Apollo XXI : to the moon and back with Steve Lacy

À chacun son cadeau d’anniversaire. Si certains rêvent de voyages, de grosses fêtes ou de voiture, d’autres ont des rêves plus pragmatiques. Pour ses 21 ans, Steve Lacy a donc décidé de s’offrir une chose toute simple : son premier album solo. Il s’appelle Apollo XXI et il est plus ou moins tout ce qu’on pouvait espérer du garçon. On a vraiment de la chance, il a décidé de partager ce cadeau avec nous.

La valeur n’attend point le nombre des années écrivait Corneille dans Le Cid.

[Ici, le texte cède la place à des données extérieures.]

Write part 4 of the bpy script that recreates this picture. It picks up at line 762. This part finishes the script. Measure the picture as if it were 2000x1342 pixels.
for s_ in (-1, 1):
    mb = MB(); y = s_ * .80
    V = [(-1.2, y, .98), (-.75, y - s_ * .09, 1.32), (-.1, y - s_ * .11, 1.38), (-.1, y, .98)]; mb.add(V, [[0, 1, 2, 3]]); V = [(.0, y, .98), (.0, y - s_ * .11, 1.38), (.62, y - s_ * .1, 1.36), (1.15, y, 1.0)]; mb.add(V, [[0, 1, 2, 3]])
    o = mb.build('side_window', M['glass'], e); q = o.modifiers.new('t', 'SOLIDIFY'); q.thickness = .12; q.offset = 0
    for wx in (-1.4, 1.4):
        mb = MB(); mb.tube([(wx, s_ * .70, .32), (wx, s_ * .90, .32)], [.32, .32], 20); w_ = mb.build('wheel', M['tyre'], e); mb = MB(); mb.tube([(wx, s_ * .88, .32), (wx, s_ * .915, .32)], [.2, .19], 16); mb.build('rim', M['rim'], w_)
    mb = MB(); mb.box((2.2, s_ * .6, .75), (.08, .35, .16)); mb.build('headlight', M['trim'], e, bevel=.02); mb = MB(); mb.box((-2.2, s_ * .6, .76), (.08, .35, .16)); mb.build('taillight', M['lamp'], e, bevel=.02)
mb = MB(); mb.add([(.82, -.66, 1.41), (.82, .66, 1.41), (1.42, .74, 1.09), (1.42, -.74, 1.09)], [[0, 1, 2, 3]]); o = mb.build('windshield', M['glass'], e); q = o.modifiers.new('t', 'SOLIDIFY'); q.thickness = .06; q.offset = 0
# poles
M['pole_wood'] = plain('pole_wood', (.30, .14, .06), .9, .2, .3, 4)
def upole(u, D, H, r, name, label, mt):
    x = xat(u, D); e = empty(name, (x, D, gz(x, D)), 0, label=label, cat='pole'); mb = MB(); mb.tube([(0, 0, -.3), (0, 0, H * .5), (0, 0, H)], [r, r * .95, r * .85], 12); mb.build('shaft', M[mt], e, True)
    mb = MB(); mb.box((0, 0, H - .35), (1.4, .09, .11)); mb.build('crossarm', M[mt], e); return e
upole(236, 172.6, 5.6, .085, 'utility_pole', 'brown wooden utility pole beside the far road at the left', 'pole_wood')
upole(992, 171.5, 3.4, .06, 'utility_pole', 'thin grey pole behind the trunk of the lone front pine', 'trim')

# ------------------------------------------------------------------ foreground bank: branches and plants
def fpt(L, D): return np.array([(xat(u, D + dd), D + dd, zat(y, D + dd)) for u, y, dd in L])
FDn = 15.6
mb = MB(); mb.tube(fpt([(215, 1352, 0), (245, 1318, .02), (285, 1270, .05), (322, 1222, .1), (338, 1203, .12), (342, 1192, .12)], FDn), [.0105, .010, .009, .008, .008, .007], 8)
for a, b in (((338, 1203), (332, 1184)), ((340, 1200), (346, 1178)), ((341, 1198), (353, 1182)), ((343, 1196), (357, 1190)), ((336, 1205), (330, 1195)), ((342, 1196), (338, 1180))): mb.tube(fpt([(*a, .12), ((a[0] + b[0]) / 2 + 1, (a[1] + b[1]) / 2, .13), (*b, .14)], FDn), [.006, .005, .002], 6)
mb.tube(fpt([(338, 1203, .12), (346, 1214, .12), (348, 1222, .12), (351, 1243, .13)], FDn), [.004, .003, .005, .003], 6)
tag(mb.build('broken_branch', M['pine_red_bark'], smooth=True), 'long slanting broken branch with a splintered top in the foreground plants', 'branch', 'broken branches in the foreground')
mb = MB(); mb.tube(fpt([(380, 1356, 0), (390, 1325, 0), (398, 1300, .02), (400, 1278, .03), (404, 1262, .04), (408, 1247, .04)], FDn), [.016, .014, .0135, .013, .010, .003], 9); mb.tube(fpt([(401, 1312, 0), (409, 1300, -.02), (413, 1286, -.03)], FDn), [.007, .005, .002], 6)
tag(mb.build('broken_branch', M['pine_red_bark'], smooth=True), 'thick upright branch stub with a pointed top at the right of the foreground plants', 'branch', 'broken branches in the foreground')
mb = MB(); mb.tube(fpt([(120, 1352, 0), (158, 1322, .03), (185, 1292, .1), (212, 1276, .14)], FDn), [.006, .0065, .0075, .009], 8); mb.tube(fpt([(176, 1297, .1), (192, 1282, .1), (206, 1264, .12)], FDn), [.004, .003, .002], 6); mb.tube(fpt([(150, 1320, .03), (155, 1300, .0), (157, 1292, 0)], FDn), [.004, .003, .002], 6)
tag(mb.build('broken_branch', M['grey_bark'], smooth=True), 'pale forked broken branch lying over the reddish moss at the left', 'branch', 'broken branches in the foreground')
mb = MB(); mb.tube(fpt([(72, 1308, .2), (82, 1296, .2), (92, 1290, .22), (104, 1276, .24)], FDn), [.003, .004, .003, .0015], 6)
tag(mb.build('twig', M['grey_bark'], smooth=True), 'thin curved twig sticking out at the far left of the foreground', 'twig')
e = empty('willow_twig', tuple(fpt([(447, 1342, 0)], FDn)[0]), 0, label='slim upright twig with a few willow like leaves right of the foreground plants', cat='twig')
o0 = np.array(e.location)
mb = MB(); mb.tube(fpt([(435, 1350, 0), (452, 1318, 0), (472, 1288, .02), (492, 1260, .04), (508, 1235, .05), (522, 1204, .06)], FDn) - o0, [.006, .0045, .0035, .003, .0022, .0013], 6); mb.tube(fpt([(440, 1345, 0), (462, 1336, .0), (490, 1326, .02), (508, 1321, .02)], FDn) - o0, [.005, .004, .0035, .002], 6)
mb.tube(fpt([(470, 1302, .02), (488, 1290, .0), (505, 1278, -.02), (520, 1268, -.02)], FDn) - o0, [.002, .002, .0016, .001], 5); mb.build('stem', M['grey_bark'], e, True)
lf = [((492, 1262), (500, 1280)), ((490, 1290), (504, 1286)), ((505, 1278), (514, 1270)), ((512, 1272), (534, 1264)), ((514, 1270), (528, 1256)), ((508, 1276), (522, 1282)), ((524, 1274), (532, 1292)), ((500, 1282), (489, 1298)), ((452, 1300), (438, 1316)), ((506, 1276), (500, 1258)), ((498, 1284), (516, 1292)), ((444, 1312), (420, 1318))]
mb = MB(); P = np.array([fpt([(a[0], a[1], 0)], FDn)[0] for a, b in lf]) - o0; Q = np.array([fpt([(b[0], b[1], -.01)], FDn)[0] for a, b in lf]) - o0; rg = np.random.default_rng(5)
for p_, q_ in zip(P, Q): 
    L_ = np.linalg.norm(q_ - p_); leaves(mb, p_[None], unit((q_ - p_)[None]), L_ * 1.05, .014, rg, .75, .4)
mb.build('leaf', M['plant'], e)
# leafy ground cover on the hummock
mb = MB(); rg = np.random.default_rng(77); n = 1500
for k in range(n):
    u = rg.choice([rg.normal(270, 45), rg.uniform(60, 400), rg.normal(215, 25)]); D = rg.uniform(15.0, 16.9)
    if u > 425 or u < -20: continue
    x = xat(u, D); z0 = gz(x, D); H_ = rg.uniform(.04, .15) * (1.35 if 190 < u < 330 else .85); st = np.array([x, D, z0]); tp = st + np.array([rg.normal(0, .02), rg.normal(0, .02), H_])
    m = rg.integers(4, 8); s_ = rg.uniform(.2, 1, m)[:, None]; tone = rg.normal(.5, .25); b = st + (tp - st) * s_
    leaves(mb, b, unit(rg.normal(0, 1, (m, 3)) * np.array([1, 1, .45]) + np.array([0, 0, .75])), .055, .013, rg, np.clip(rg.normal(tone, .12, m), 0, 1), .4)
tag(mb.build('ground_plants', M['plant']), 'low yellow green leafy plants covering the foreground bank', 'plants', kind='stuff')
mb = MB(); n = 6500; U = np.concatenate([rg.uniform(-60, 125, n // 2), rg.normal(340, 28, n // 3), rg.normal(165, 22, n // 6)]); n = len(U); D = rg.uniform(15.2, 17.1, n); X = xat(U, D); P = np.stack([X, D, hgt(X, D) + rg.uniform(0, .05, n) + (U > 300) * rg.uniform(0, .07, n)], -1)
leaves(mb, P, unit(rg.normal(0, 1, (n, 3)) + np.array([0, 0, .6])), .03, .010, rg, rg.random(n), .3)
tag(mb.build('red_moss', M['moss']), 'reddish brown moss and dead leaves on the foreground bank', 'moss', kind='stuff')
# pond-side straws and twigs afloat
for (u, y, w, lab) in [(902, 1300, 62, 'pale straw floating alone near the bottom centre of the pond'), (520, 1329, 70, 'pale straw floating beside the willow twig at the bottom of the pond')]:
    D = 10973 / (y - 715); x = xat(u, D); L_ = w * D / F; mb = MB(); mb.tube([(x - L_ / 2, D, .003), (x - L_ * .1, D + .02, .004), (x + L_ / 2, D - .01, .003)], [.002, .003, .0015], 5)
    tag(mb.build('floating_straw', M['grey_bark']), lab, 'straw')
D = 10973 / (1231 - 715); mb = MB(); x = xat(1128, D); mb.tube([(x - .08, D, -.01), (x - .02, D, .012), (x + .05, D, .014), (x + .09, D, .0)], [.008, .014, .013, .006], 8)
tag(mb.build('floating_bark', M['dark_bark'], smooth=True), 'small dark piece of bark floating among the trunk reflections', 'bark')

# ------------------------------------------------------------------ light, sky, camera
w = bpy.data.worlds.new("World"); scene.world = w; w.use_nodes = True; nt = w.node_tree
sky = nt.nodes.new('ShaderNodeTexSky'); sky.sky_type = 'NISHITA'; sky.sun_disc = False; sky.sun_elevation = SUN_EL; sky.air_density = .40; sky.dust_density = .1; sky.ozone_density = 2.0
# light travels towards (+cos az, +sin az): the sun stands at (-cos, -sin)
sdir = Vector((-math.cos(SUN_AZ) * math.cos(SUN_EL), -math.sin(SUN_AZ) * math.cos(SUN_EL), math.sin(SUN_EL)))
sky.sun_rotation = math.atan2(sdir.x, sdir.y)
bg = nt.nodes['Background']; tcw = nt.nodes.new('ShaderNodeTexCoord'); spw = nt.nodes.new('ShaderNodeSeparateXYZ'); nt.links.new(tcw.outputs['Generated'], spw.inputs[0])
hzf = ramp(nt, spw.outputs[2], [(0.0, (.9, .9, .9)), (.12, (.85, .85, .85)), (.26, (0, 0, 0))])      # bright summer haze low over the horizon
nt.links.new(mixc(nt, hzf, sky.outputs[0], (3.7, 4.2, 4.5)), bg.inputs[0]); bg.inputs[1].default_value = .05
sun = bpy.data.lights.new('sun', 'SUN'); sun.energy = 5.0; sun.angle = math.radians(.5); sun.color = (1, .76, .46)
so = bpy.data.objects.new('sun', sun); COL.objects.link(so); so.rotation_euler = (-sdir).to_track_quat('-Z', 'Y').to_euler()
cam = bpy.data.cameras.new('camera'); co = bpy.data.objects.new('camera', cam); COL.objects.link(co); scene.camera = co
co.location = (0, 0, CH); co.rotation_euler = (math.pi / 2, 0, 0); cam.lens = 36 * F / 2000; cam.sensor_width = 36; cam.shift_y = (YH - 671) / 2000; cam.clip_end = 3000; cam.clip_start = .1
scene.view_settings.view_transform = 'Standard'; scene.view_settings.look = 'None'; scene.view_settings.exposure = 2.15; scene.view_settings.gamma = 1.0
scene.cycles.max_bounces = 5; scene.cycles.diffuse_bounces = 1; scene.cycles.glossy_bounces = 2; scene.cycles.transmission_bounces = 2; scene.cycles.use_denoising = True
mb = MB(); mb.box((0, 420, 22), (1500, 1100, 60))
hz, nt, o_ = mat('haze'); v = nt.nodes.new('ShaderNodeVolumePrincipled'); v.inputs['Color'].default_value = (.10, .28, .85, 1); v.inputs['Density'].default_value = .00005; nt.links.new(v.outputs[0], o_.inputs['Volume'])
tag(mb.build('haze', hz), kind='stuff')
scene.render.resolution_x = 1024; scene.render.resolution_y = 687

Cette expression entrée depuis dans le langage courant semble avoir été pensée pour Steve Lacy. Le garçon a tout juste 21 ans et a déjà un CV long comme le bras. Membre de The Internet depuis 2013 pour lesquels il a grandement participé à la création des brillants Ego Death et Hive Mind, il a aussi participé aux albums solos de ses comparses Matt Martian et Sid, et s’est acoquiné notamment avec Solange, Kendrick Lamar ou Vampire Weekend. Impressionnant, quand la plupart d’entre nous se demandaient encore ce que nous allions faire de notre vie à son âge. Précoce, le garçon l’est assurément. Talentueux, il l’est sans doute encore plus. Deux ans après avoir présenté un premier EP Steve Lacy’s Demo, en grande partie composé et enregistré sur son iPhone, le garçon de Compton signe la fin de l’enfance (21 ans est l’âge où l’on devient officiellement un adulte aux États-Unis) avec un premier album qu’il a pris la liberté de sortir lui-même, faisant fi des ponts d’or que lui offrait l’industrie musicale. On enfile notre casque et on grimpe dans Apollo XXI, voyage aller-retour vers la lune musicale de Steve Lacy.

On s’est beaucoup demandé comment vous parler de cet album. On a réfléchi et puis on a réalisé ce qui transpirait le plus de cet album, ce qui en faisait sa sève, son liant, le petit truc qui nous poussait à y retourner encore et encore, à partir à la recherche de ses trésors cachés, de ces petits riens qui font finalement les grands tout. Et voilà ce qui résulte de notre recherche, ce qui rend fou dans Apollo XXI, ce qui choque et qui fascine tout autant, c’est l’insolence maitrisée dans tous ses compartiments. L’insolence certes, mais sans prétention et sans esbroufe. Steve Lacy est un homme d’instinct, et cet album vient de ses tripes, les guts comme disent les anglo-saxons. C’est un album d’un artiste qui se regarde sans doute le nombril, mais qui le fait dans le miroir, offrant un rendu déformant, nouveau, un regard différent sur ce qu’il est. Oui, Apollo XXI est un album de Steve Lacy qui parle de Steve Lacy, de ses peines de cœur, de sa sexualité, de sa vie au final. Mais on était prévenus, il le dit dès les premières notes de Like Me. Un titre évocateur que Like Me, puisque si le garçon parle de lui, c’est aussi pour s’adresser à ceux qui se reconnaîtront dans ce qu’il dit, pour les aider à avancer, à pousser plus loin et à trouver la paix en eux-mêmes. Avec cette candeur, cette douceur qui émane de lui, il transforme un egotrip qui affiche trop souvent ses limites en réceptacle des pensées et des fantasmes des autres, Steve Lacy devenant pour nous le miroir dans lequel on se regarde le nombril.

Musicalement, le garçon a pour lui la fouge de sa jeunesse, celle qui permet de tout oser, de tout vivre et de tout penser. L’instinct toujours qui permet de balancer une pièce à tiroirs et à histoire comme Like Me et en même temps une petite merveille comme Amandla’s Interlude où la guitare et le violon se répondent pour trois minutes de beauté tranquille et cinématographique. Pour le reste, le kid de Compton mélange avec bonheur le funk et le lo-fi, comme un croisement improbable entre Prince et Mac de Marco. En résulte cette musique détonante, réjouissante et groovy au possible sur des titres comme l’excellent Playground qui joue des effets à outrance, mais une nouvelle fois tout en maitrise pour un résultat assez dingue. On reste aussi pantois face à la basse complètement folle de Guide, à la batterie qui claque de Hate CD ou à la douceur DIY de In Luv We Trust et de Love 2 Fast.

A l’écoute de ces douze titres, on finit par se dire que rien ne peut résister à Steve Lacy. Apollo XXI est un premier album impressionnant, d’une folie maitrisée et d’un talent aussi insolent qu’il est naturel. Le garçon n’a que 21ans, toute une vie devant lui, mais déjà il pose ici l’un des plus beaux albums de l’année. Apollo XXI est un voyage, une balade qu’on reprend encore et encore. On appelle ça une petite merveille tout simplement.